Modern Science Gets Inside the Heads of Easter Island

Posted By: garrettandassociates | February 24, 2016

Creating topographical maps that represent the lay of the land used to be a painstaking process that took years of travel and further hours of pouring over collected data. The resulting map, while functional, paints a distorted representation of the actual lay of the land. This baseline understanding of a landmass unlocks the history of its changing terrain and inhabitants, but to a fault. On Rapa Nui, or Easter Island, where questions about its many statues remain unanswered, the shortcomings of old techniques fly in the face of today’s archaeologist.

Advanced Mapping

Modern topography goes beyond the simple record of elevation and land features. Today’s language around the subject concerns geospatial data sets. These comprehensive feeds are the result of thorough research collected using updated techniques such as the near-infrared sensors and the orthophoto. Unlike a typical aerial photograph, the orthophoto accurately depicts a photographic map. Where aerial photos cannot account for tilted shots that create image displacements, an orthophoto creates a uniform scale. The difference between the two may be nearly imperceptible to the human eye, but the photographic map’s value to the researcher leads to more complete data.

Unmanned and Unexpected

Unlike more populated parts of the Earth, Rapa Nui lacks a comprehensive geospatial data set. All known data collected by the human eye answers no questions about the history and reasoning behind the island or its iconic statues. A team of researchers from California State University Long Beach, led by professor of anthropology Carl Lipo, decided to approach this problem using commercial technology known as an unmanned aircraft system.

Unlike the popular quadcopter drones owned by private citizens, the UAS resembles a full-sized airplane. Equipped with a camera and controlled by a computer on the ground, the unmanned unit follows specific flight plans that allow for a much bigger picture with unsullied, inclusive data.
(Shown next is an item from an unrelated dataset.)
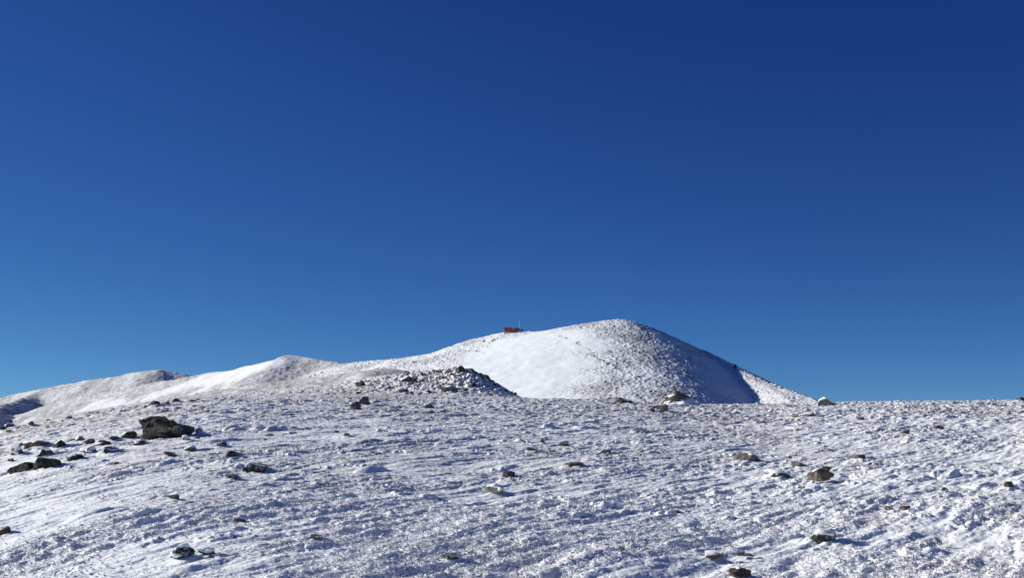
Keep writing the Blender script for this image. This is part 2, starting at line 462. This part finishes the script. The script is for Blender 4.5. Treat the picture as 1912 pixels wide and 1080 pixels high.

Lipo and his team used the UAS over the course of nine days to cover a section of Rapa Nui. Over the course of 26 missions, the team captured 26 different orthophotos and made strides in topographical and hydrological data. They reported immediate results and observed unique insights based on this data. Lipo reported that, based on the information they gathered, Easter Island’s ancient culture positioned its statues to signify nearby water and not for visibility as previously assumed. The UAS performed so well that CSULB decided to continue covering the entire island in future projects.